The US Navy is planning to base its Tritons at five locations – Guam, California, Florida, the Mediterranean, and the Persian Gulf region. Australia’s Tindal-based Tritons will act as a ‘sixth orbit’, with RAAF aircraft working hand in hand with the US Navy to cover the eastern end of the Indian Ocean, the Southern Ocean, and Australia’s northern and eastern maritime approaches well up into the South China Sea.
The RAAF’s original schedule would have seen its first and second Tritons delivered in 2021, an initial operating capability of three aircraft declared in mid-2022, and its seventh delivered in 2024. But due to development and budgetary delays on both sides of the Pacific, that has slipped by three years.

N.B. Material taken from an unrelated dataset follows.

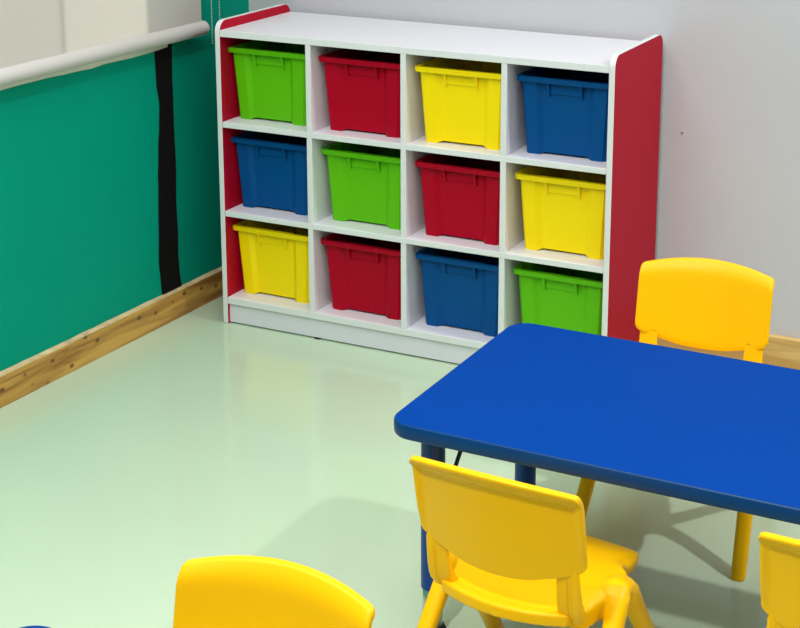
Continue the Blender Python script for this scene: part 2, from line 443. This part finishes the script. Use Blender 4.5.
# ------------------------------------------------------------------ chairs
SZ = .285
def make_chair(label):
    t = thing('child_chair', label, 'chair', (0, 0, 0), 0, 'yellow moulded chairs around the blue tables')
    cm = M['chair']
    # --- backrest: curved shell with a rim standing back from it
    w = .151
    us = [-1, -.99, -.975, -.95, -.92, -.88, -.8, -.68, -.54, -.36, -.18, 0, .18, .36, .54, .68, .8, .88, .92, .95, .975, .99, 1]
    def ztop(u):
        a = abs(u); z = .538 - .0175*u*u
        if a > .95: s = (a-.95)/.05; z -= .008*(1-math.sqrt(max(0, 1-s*s)))
        return z
    def zbot(u):
        a = abs(u)
        z = interp([(0, .341), (.3, .3435), (.6, .354), (.78, .363), (.86, .366), (.955, .374), (1, .384)], a)
        return z
    lean = lambda z: .026*(.516-z)/.138
    bend = lambda u: -.030*(1-abs(u)**2.0)
    vs_ = [0, .02, .06, .11, .25, .45, .65, .8, .87, .92, .955, .985, 1]
    bm = bmesh.new(); F, B = [], []
    for iv, v in enumerate(vs_):
        rf, rb = [], []
        for iu, u in enumerate(us):
            zt, zb = ztop(u), zbot(u); z = zb+(zt-zb)*v; x = u*w
            edge = min(iu, len(us)-1-iu); ev_t = len(vs_)-1-iv; ev_b = iv
            y = lean(z)+bend(u)
            roll = .011*max(0, (v-.82)/.18)**2 + .003*max(0, (abs(u)-.93)/.07)**2 + .003*max(0, (.06-v)/.06)
            yf = y+.012-roll
            # the top and the sides are folded back into a flange, the lower edge is thin
            ss = lambda q: (lambda t_: t_*t_*(3-2*t_))(max(0, min(1, q)))
            kt = ss((v-.88)/.075); ks = ss((abs(u)-.90)/.07) * max(.35, min(1, v/.3))
            back_ = .008 + .017*max(kt, ks*.5)
            yb = y+.012 - back_ + (0 if ev_t else .002)
            rf.append(bm.verts.new((x, yf, z))); rb.append(bm.verts.new((x*(.997), yb, z)))
        F.append(rf); B.append(rb)
    nu, nv = len(us), len(vs_)
    for j in range(nv-1):
        for i in range(nu-1):
            bm.faces.new((F[j][i], F[j][i+1], F[j+1][i+1], F[j+1][i]))
            bm.faces.new((B[j][i], B[j+1][i], B[j+1][i+1], B[j][i+1]))
    for i in range(nu-1):
        bm.faces.new((F[0][i], B[0][i], B[0][i+1], F[0][i+1])); bm.faces.new((F[-1][i], F[-1][i+1], B[-1][i+1], B[-1][i]))
    for j in range(nv-1):
        bm.faces.new((F[j][0], F[j+1][0], B[j+1][0], B[j][0])); bm.faces.new((F[j][-1], B[j][-1], B[j+1][-1], F[j+1][-1]))
    bk = obj('backrest', bm, cm, t, smooth=True, sub=2)
    # --- the two posts that carry the backrest, a shallow groove down each
    for s in (-1, 1):
        bm = bmesh.new(); rings = []
        for z, xc, hw, yf_, yb_ in ((.374, .1200, .0175, .0105, .0075), (.366, .1195, .020, .0108, .0065), (.34, .119, .021, .0115, .004), (.315, .1188, .0215, .014, .003),
                                   (.295, .1185, .022, .021, .004), (.283, .118, .0215, .029, .006), (.273, .116, .019, .031, .010), (.268, .115, .014, .026, .014)):
            yc = lean(z)+bend(.79)
            y0, y1 = yc+yb_, yc+yf_
            g = .003 if z < .366 else .0005
            pr = [(-hw, y0+.003), (-hw+.004, y0), (-hw*.35, y0), (-hw*.25, y0+g), (hw*.02, y0+g), (hw*.12, y0), (hw-.004, y0), (hw, y0+.003),
                  (hw, y1-.0015), (hw-.002, y1), (-hw+.002, y1), (-hw, y1-.0015)]
            rings.append([(s*(xc-px), py, z) for px, py in pr])
        loft(bm, rings)
        obj('back_post', bm, cm, bk, smooth=True, bevel=.001)
    PATHS = ([(.142, .173, .288, .007, .008), (.142, .174, .287, .015, .018), (.146, .179, .285, .0205, .024), (.153, .188, .272, .0205, .0245), (.158, .196, .254, .018, .022), (.162, .212, .224, .0165, .020), (.166, .240, .18, .016, .019), (.171, .285, .115, .016, .019), (.176, .335, .045, .0155, .0185), (.1785, .361, .004, .015, .018), (.179, .363, 0, .0135, .0165)],
                     [(.142, .169, .288, .007, .008), (.142, .168, .287, .015, .018), (.146, .163, .285, .0205, .024), (.153, .153, .272, .0205, .0245), (.157, .139, .254, .018, .022), (.160, .117, .224, .0165, .020), (.163, .083, .18, .016, .019), (.168, .036, .115, .016, .019), (.171, -.015, .045, .0155, .0185), (.1735, -.045, .004, .015, .018), (.174, -.048, 0, .0135, .0165)])
    # --- seat: dished, waisted behind, widest at the legs, lip in front
    hwt = [(.02, .122), (.06, .127), (.095, .132), (.13, .143), (.16, .151), (.19, .152), (.21, .147), (.235, .130), (.25, .130), (.28, .133), (.325, .130)]
    bs = [.0, .004, .012, .03, .06, .09, .115, .14, .16, .18, .20, .215, .23, .243, .258, .274, .288, .30, .31, .318, .323, .325]
    su = [-1, -.985, -.94, -.88, -.83, -.75, -.55, -.3, 0, .3, .55, .75, .83, .88, .94, .985, 1]
    bm = bmesh.new(); F, B = [], []
    for ib, b in enumerate(bs):
        rf, rb = [], []
        for u in su:
            hw = interp(hwt, max(.02, b))
            if b < .02: hw -= .006*(1-b/.02)
            if b > .31: hw -= .012*((b-.31)/.015)**2
            yr = .036 - .028*(1-u*u); yfr = .317 + .010*(1-u*u)
            y = b + yr*max(0, 1-b/.2) + (yfr-.325)*max(0, (b-.2)/.125)
            x = u*hw
            dish = -.008*(1-u*u)*max(0, 1-((b-.16)/.16)**2)
            sh = .004*max(0, 1-abs(b-.175)/.07)*abs(u)**6
            z = SZ + dish + sh
            lip = max(0, (b-.276)/.049); side = max(0, (abs(u)-.8)/.2)*max(0, min(1, (b-.235)/.02))
            z -= .015*max(lip, side)**1.3 + .016*max(0, 1-((b-.075)/.065)**2)*abs(u)**7
            z += .004*max(0, (.03-b)/.03)
            th = .023 - .006*max(lip, side) + .014*max(0, 1-((b-.10)/.075)**2)*max(0, (abs(u)-.7)/.3)**1.5
            rnd = .003*(abs(u) > .99) + .003*(ib in (0, len(bs)-1))
            rf.append(bm.verts.new((x, y, z-rnd))); rb.append(bm.verts.new((x*.985, y, z-th-(.004*max(0, 1-abs(b-.17)/.08)))))
        F.append(rf); B.append(rb)
    nu, nv = len(su), len(bs)
    for j in range(nv-1):
        for i in range(nu-1):
            bm.faces.new((F[j][i], F[j][i+1], F[j+1][i+1], F[j+1][i]))
            bm.faces.new((B[j][i], B[j+1][i], B[j+1][i+1], B[j][i+1]))
    for i in range(nu-1):
        bm.faces.new((F[0][i], B[0][i], B[0][i+1], F[0][i+1])); bm.faces.new((F[-1][i], F[-1][i+1], B[-1][i+1], B[-1][i]))
    for j in range(nv-1):
        bm.faces.new((F[j][0], F[j+1][0], B[j+1][0], B[j][0])); bm.faces.new((F[j][-1], B[j][-1], B[j+1][-1], F[j+1][-1]))
    for s in (-1, 1):                                  # the shoulders the legs spring from
        bmesh.ops.create_uvsphere(bm, u_segments=20, v_segments=12, radius=1, matrix=Matrix.Translation((s*.145, .171, .275)) @ Matrix.Diagonal((.027, .036, .0185, 1)))
        for path in PATHS:
            rr_ = []
            for q, (a, b, z, ra, rb) in enumerate(path[1:6]):
                e_ = .0012 if q < 4 else -.0015
                rr_.append([(s*a+(ra+e_)*math.cos(2*PI*k/20), b+(rb+e_)*math.sin(2*PI*k/20), z) for k in range(20)])
            loft(bm, rr_)
    st = obj('seat', bm, cm, t, smooth=True)
    rm = st.modifiers.new('remesh', 'REMESH'); rm.mode = 'VOXEL'; rm.voxel_size = .0028; rm.use_smooth_shade = True
    sm = st.modifiers.new('smooth', 'SMOOTH'); sm.factor = .5; sm.iterations = 7
    # --- legs: a splayed pair springs from each shoulder of the seat
    n = 20
    for s in (-1, 1):
        for path in PATHS:
            bm = bmesh.new(); rings = []
            for a, b, z, ra, rb in path:
                rg = []
                for k in range(n):
                    c_, s_ = math.cos(2*PI*k/n), math.sin(2*PI*k/n)
                    sq = lambda q: math.copysign(abs(q)**.8, q)
                    rg.append((s*a+ra*sq(c_), b+rb*sq(s_), z))
                rings.append(rg)
            loft(bm, rings)
            o = obj('leg', bm, cm, t, smooth=True)
            for p_ in o.data.polygons: p_.use_smooth = len(p_.vertices) == 4
    return t
ch = make_chair('yellow child chair seen from behind, pushed under the left end of the big blue table')
ch.location = (1.562, -1.542, 0); ch.rotation_euler = (0, 0, -.059)
dup(ch, (1.574, -.416, 0), 3.187, 'yellow child chair behind the blue table, beside the cabinet')
dup(ch, (2.137, -1.540, 0), -.034, 'yellow child chair cut off by the right edge of the photo')
dup(ch, (1.431, -1.988, 0), 3.165, 'yellow child chair of which only the backrest shows at the bottom left')

# ------------------------------------------------------------------ light
w = bpy.data.worlds.new('room_light'); SC.world = w; w.use_nodes = True
nt = w.node_tree; bg = nt.nodes['Background']
tc = nt.nodes.new('ShaderNodeTexCoord'); sx = nt.nodes.new('ShaderNodeSeparateXYZ'); mr = nt.nodes.new('ShaderNodeMapRange')
nt.links.new(tc.outputs['Generated'], sx.inputs[0]); nt.links.new(sx.outputs['Z'], mr.inputs['Value'])
mr.inputs['From Min'].default_value = .22; mr.inputs['From Max'].default_value = .7
mr.inputs['To Min'].default_value = .12; mr.inputs['To Max'].default_value = .92
bg.inputs[0].default_value = (.98, .99, 1, 1); nt.links.new(mr.outputs[0], bg.inputs[1])
def lamp(name, loc, power, size, target=None, color=(1, 1, 1), shape='DISK'):
    l = bpy.data.lights.new(name, 'AREA'); l.shape = shape; l.size = size; l.energy = power; l.color = color
    o = bpy.data.objects.new(name, l); COL.objects.link(o); o.location = loc
    if target is not None:
        o.rotation_euler = (Vector(target)-Vector(loc)).to_track_quat('-Z', 'Y').to_euler()
    return o
lamp('ceiling_lamp', (3.3, -.2, 2.7), 46, .13)
lamp('ceiling_lamp', (1.45, -3.1, 2.7), 52, .13)
lamp('daylight', (-1.55, .62, 1.75), 75, .16, (-.15, -.25, .95), (1, .97, .9))
lamp('soft_fill', (1.0, -1.7, 2.78), 40, 1.6, None, (1, 1, 1), 'SQUARE')  # added soft overhead fill; keeps upright faces bright and cubby gaps dark

# ------------------------------------------------------------------ camera
cd = bpy.data.cameras.new('camera'); cam = bpy.data.objects.new('camera', cd); COL.objects.link(cam)
r = Vector((0.90114657, 0.43348711, 0.00487758)); u = Vector((-0.10417155, 0.20560607, 0.97307473)); f = Vector((-0.42081249, 0.87739106, -0.23043823))
mw = Matrix(((r.x, u.x, -f.x, 2.46633564), (r.y, u.y, -f.y, -3.59663166), (r.z, u.z, -f.z, 1.61152915), (0, 0, 0, 1)))
cam.matrix_world = mw
cd.sensor_width = 36; cd.sensor_fit = 'HORIZONTAL'; cd.lens = 1539.3792/800*36
cd.shift_x = (400-450)/800; cd.shift_y = (130-314)/800
cd.clip_start = .05
SC.camera = cam
vs = SC.view_settings; vs.view_transform = 'Standard'; vs.look = 'None'; vs.exposure = 0; vs.gamma = 1; vs.use_curve_mapping = False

The first RAAF Triton was rolled out of Northrop Grumman’s Palmdale California facility in September 2022 and, at last report had been scheduled to undertake its first flight by mid-2023. Australia has ordered just three Tritons to date – the last order being placed in June 2020.
The ongoing uncertainty in the RAAF’s commitment to the program and an almost glacial service introduction schedule hasn’t been helped by a further 12-month program delay inserted into the October 2022 budget. While the Coalition’s May 2022 budget had forecast 300 flying hours for RAAF Tritons in 2023-24, 1500 hours in 2024-25, and 2000 hours in 2025-26, the new Labor government slipped these all by a year, and then ratified that slip in its most recent May 2023 budget.
RAAF pilots and sensor operators are now scheduled to start flying the aircraft in late 2024 or early 2025, possibly initially from Guam due to delays in the construction of base facilities at Tindal. But while the aircraft might be based at Guam, in theory the pilots and sensor operators can be located anywhere in the world, and will possibly start operations from Edinburgh.
Hopefully, at the rate Defence’s Capability Acquisition and Sustainment Group’s (CASG) Future ISR Program Office has been advertising for security and engineering staff in recent weeks, something will happen soon.